今年の4月リリースの前巻、長年演出補として歴代の演出を支えてきた川居尚美が、昨年から続投する福田陽平とともに演出に就いたのですが、それによって長篇エピソードにちょっと情緒的な傾向が出てきたように思います。前巻でも薄々感じていたその傾向が、例年より短く2巻を利用して描かれる長篇“ずっと一緒”でより濃密になっている気がします。
ここで見せるスタッフの姿勢、それをあえて作品のなかで採り上げる考え方も含めて、私はけっこう高く評価するのですが、問題はそれが多くの人にとって面白く見えるかどうか、怖さを感じられるか、です。率直に言って、たぶん「面白くない」「怖くない」という人がほとんどだと思う。
このエピソードの勘所は、背景に“呪術”に似たものを嗅ぎ取りながらも、当事者が不安や危機を覚えていないのに、わざわざ踏み込む意味はあるのか? という、取材者としてのあり方を自らに問うているあたりなのです。
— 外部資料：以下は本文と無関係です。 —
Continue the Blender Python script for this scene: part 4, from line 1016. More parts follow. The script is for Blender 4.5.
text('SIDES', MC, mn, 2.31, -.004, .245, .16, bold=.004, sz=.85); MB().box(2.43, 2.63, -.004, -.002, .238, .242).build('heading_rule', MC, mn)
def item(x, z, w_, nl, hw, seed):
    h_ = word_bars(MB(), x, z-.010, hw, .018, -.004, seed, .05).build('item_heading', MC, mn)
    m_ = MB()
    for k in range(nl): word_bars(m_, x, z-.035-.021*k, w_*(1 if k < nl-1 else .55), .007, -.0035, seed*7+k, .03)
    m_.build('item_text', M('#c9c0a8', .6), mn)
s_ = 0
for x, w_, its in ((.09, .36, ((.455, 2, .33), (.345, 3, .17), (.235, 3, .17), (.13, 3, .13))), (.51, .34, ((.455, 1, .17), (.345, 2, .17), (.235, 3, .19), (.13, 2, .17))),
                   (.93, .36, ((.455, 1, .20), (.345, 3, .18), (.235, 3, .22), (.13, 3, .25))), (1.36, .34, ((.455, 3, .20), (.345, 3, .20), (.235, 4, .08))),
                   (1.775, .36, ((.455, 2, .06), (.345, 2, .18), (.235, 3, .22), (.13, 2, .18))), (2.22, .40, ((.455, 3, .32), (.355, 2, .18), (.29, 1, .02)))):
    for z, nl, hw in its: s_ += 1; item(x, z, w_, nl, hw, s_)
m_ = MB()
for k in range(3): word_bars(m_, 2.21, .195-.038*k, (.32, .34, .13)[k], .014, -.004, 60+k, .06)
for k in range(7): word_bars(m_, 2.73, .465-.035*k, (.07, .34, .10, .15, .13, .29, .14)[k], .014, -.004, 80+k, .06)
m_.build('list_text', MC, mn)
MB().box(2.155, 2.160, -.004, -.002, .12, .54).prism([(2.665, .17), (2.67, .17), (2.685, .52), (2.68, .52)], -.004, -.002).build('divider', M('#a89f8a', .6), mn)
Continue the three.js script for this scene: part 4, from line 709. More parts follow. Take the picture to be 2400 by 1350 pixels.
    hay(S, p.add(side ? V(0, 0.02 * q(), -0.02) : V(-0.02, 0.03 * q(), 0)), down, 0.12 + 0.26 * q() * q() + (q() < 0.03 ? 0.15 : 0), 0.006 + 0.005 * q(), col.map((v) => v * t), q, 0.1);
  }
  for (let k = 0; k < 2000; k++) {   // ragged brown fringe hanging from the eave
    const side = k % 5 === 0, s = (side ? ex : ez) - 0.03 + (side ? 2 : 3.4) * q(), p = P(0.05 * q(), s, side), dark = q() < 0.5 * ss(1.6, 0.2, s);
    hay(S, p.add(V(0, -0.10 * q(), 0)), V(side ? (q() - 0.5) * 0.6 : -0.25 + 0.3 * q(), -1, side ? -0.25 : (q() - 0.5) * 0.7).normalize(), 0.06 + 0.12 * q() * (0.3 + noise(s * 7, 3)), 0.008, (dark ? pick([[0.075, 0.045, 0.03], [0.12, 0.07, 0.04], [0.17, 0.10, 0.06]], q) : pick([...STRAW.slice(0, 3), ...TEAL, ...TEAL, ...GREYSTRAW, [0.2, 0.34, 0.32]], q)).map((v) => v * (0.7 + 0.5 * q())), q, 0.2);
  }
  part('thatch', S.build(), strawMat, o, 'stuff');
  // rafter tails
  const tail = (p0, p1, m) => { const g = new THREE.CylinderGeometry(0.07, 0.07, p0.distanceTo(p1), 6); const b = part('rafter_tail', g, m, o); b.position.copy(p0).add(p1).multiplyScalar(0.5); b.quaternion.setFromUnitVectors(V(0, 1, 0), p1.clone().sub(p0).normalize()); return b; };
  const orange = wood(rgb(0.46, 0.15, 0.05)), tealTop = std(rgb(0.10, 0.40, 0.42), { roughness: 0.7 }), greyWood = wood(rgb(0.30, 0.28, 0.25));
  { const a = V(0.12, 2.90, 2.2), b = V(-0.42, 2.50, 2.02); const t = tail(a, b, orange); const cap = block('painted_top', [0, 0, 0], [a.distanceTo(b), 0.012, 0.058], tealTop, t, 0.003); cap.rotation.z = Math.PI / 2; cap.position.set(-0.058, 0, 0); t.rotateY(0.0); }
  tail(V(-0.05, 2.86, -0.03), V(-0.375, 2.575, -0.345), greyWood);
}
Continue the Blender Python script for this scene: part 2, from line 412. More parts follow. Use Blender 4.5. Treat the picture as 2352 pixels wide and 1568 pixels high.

ここをスタッフ同士で議論する姿を見せ、慎重に動こうとしているその態度は、作り手としてはけっこう好感が持てるのですが、如何せん、恐怖映像や怪奇現象に関心のある人にとってはまだるっこしいのも事実。背景に横たわる心情や、終盤にかけて当事者に訪れた変化のきっかけ、はたまた語られなかった当事者たちのその後などを想像すると、慄然とするとともに怖さも滲んでくるのですけれど、シンプルに楽しむのはちと難しいかも知れない。
投稿映像そのものに絞ってみても、今回はよくよく見ないと解らなかったり、パターン通りのものが多いので、たぶんそれほどディープに鑑賞しないひとには不評だろうな~。私はこの川居演出のライン、少し違ったテイストをシリーズにもたらしていきそうで、けっこう期待を持ってます。